(Your instructions):
Retype each entry below exactly as it stands.

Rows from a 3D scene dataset

========================================

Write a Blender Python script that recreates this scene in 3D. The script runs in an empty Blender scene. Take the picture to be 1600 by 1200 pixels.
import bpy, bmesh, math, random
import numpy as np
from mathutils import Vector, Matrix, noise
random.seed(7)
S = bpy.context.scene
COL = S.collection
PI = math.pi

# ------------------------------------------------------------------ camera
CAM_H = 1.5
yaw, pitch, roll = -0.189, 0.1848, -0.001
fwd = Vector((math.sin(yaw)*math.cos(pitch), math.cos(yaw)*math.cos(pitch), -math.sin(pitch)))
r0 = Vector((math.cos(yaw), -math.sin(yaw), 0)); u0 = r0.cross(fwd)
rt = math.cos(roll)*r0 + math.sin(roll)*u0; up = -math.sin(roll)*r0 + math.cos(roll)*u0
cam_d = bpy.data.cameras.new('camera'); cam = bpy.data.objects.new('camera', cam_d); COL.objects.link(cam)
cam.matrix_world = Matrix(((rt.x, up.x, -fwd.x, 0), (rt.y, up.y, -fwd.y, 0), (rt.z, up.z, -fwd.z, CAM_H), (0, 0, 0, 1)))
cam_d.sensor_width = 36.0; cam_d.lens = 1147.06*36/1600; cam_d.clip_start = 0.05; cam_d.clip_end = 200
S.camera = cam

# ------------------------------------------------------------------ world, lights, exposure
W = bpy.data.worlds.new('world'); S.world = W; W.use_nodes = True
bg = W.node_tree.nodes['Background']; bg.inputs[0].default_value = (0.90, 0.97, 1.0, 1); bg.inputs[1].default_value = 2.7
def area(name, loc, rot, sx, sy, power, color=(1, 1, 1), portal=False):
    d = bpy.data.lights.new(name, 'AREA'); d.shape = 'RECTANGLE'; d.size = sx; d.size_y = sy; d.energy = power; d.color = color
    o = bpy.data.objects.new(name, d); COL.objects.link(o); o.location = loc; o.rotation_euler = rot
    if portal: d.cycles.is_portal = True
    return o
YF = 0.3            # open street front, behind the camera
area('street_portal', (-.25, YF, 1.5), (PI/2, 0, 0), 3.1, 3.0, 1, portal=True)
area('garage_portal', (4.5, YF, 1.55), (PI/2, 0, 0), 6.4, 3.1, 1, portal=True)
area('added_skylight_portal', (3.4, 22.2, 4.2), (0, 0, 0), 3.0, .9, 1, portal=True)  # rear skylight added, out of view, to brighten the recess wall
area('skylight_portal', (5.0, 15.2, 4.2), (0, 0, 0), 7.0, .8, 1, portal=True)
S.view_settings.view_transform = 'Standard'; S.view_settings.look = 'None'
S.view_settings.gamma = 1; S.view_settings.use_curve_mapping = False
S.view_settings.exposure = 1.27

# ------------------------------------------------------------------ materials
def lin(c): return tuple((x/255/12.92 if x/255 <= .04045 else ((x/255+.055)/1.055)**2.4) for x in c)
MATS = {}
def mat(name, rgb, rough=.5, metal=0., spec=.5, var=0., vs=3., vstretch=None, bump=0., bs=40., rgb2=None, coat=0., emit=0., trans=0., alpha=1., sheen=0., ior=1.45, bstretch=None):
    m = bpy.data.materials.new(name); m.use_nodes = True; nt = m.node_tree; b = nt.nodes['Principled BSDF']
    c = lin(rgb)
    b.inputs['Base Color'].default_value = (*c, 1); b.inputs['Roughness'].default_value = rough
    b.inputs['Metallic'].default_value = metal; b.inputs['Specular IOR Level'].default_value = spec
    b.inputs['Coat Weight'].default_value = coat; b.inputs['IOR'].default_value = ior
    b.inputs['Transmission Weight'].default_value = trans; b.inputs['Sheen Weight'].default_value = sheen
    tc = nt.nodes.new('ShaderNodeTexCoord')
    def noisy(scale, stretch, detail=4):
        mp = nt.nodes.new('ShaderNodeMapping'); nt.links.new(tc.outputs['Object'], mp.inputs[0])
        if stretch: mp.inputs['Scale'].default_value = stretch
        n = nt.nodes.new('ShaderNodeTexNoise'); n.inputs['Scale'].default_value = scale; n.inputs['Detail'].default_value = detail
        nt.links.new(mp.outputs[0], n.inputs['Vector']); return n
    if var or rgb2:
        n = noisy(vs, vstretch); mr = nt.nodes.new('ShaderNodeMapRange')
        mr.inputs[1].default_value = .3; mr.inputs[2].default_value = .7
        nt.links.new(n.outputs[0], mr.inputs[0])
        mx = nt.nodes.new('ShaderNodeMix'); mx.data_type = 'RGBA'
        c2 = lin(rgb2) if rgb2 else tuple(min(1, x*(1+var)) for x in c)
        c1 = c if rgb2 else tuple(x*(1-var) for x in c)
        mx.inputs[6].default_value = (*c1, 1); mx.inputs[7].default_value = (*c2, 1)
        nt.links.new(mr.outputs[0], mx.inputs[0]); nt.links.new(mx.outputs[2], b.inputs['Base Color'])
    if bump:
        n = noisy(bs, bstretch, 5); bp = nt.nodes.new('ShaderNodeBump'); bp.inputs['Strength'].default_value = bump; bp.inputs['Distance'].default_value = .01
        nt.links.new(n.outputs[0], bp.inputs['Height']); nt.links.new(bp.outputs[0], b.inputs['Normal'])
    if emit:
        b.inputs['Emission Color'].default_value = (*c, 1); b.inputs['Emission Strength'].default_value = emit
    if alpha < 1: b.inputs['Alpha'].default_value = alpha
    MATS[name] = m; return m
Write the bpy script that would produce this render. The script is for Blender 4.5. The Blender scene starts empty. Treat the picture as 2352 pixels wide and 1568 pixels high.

========================================

(Result):
Write a Blender Python script that recreates this scene in 3D. The script runs in an empty Blender scene. Take the picture to be 1600 by 1200 pixels.
import bpy, bmesh, math, random
import numpy as np
from mathutils import Vector, Matrix, noise
random.seed(7)
S = bpy.context.scene
COL = S.collection
PI = math.pi

# ------------------------------------------------------------------ camera
CAM_H = 1.5
yaw, pitch, roll = -0.189, 0.1848, -0.001
fwd = Vector((math.sin(yaw)*math.cos(pitch), math.cos(yaw)*math.cos(pitch), -math.sin(pitch)))
r0 = Vector((math.cos(yaw), -math.sin(yaw), 0)); u0 = r0.cross(fwd)
rt = math.cos(roll)*r0 + math.sin(roll)*u0; up = -math.sin(roll)*r0 + math.cos(roll)*u0
cam_d = bpy.data.cameras.new('camera'); cam = bpy.data.objects.new('camera', cam_d); COL.objects.link(cam)
cam.matrix_world = Matrix(((rt.x, up.x, -fwd.x, 0), (rt.y, up.y, -fwd.y, 0), (rt.z, up.z, -fwd.z, CAM_H), (0, 0, 0, 1)))
cam_d.sensor_width = 36.0; cam_d.lens = 1147.06*36/1600; cam_d.clip_start = 0.05; cam_d.clip_end = 200
S.camera = cam

# ------------------------------------------------------------------ world, lights, exposure
W = bpy.data.worlds.new('world'); S.world = W; W.use_nodes = True
bg = W.node_tree.nodes['Background']; bg.inputs[0].default_value = (0.90, 0.97, 1.0, 1); bg.inputs[1].default_value = 2.7
def area(name, loc, rot, sx, sy, power, color=(1, 1, 1), portal=False):
    d = bpy.data.lights.new(name, 'AREA'); d.shape = 'RECTANGLE'; d.size = sx; d.size_y = sy; d.energy = power; d.color = color
    o = bpy.data.objects.new(name, d); COL.objects.link(o); o.location = loc; o.rotation_euler = rot
    if portal: d.cycles.is_portal = True
    return o
YF = 0.3            # open street front, behind the camera
area('street_portal', (-.25, YF, 1.5), (PI/2, 0, 0), 3.1, 3.0, 1, portal=True)
area('garage_portal', (4.5, YF, 1.55), (PI/2, 0, 0), 6.4, 3.1, 1, portal=True)
area('added_skylight_portal', (3.4, 22.2, 4.2), (0, 0, 0), 3.0, .9, 1, portal=True)  # rear skylight added, out of view, to brighten the recess wall
area('skylight_portal', (5.0, 15.2, 4.2), (0, 0, 0), 7.0, .8, 1, portal=True)
S.view_settings.view_transform = 'Standard'; S.view_settings.look = 'None'
S.view_settings.gamma = 1; S.view_settings.use_curve_mapping = False
S.view_settings.exposure = 1.27

# ------------------------------------------------------------------ materials
def lin(c): return tuple((x/255/12.92 if x/255 <= .04045 else ((x/255+.055)/1.055)**2.4) for x in c)
MATS = {}
def mat(name, rgb, rough=.5, metal=0., spec=.5, var=0., vs=3., vstretch=None, bump=0., bs=40., rgb2=None, coat=0., emit=0., trans=0., alpha=1., sheen=0., ior=1.45, bstretch=None):
    m = bpy.data.materials.new(name); m.use_nodes = True; nt = m.node_tree; b = nt.nodes['Principled BSDF']
    c = lin(rgb)
    b.inputs['Base Color'].default_value = (*c, 1); b.inputs['Roughness'].default_value = rough
    b.inputs['Metallic'].default_value = metal; b.inputs['Specular IOR Level'].default_value = spec
    b.inputs['Coat Weight'].default_value = coat; b.inputs['IOR'].default_value = ior
    b.inputs['Transmission Weight'].default_value = trans; b.inputs['Sheen Weight'].default_value = sheen
    tc = nt.nodes.new('ShaderNodeTexCoord')
    def noisy(scale, stretch, detail=4):
        mp = nt.nodes.new('ShaderNodeMapping'); nt.links.new(tc.outputs['Object'], mp.inputs[0])
        if stretch: mp.inputs['Scale'].default_value = stretch
        n = nt.nodes.new('ShaderNodeTexNoise'); n.inputs['Scale'].default_value = scale; n.inputs['Detail'].default_value = detail
        nt.links.new(mp.outputs[0], n.inputs['Vector']); return n
    if var or rgb2:
        n = noisy(vs, vstretch); mr = nt.nodes.new('ShaderNodeMapRange')
        mr.inputs[1].default_value = .3; mr.inputs[2].default_value = .7
        nt.links.new(n.outputs[0], mr.inputs[0])
        mx = nt.nodes.new('ShaderNodeMix'); mx.data_type = 'RGBA'
        c2 = lin(rgb2) if rgb2 else tuple(min(1, x*(1+var)) for x in c)
        c1 = c if rgb2 else tuple(x*(1-var) for x in c)
        mx.inputs[6].default_value = (*c1, 1); mx.inputs[7].default_value = (*c2, 1)
        nt.links.new(mr.outputs[0], mx.inputs[0]); nt.links.new(mx.outputs[2], b.inputs['Base Color'])
    if bump:
        n = noisy(bs, bstretch, 5); bp = nt.nodes.new('ShaderNodeBump'); bp.inputs['Strength'].default_value = bump; bp.inputs['Distance'].default_value = .01
        nt.links.new(n.outputs[0], bp.inputs['Height']); nt.links.new(bp.outputs[0], b.inputs['Normal'])
    if emit:
        b.inputs['Emission Color'].default_value = (*c, 1); b.inputs['Emission Strength'].default_value = emit
    if alpha < 1: b.inputs['Alpha'].default_value = alpha
    MATS[name] = m; return m
Write the bpy script that would produce this render. The script is for Blender 4.5. The Blender scene starts empty. Treat the picture as 2352 pixels wide and 1568 pixels high.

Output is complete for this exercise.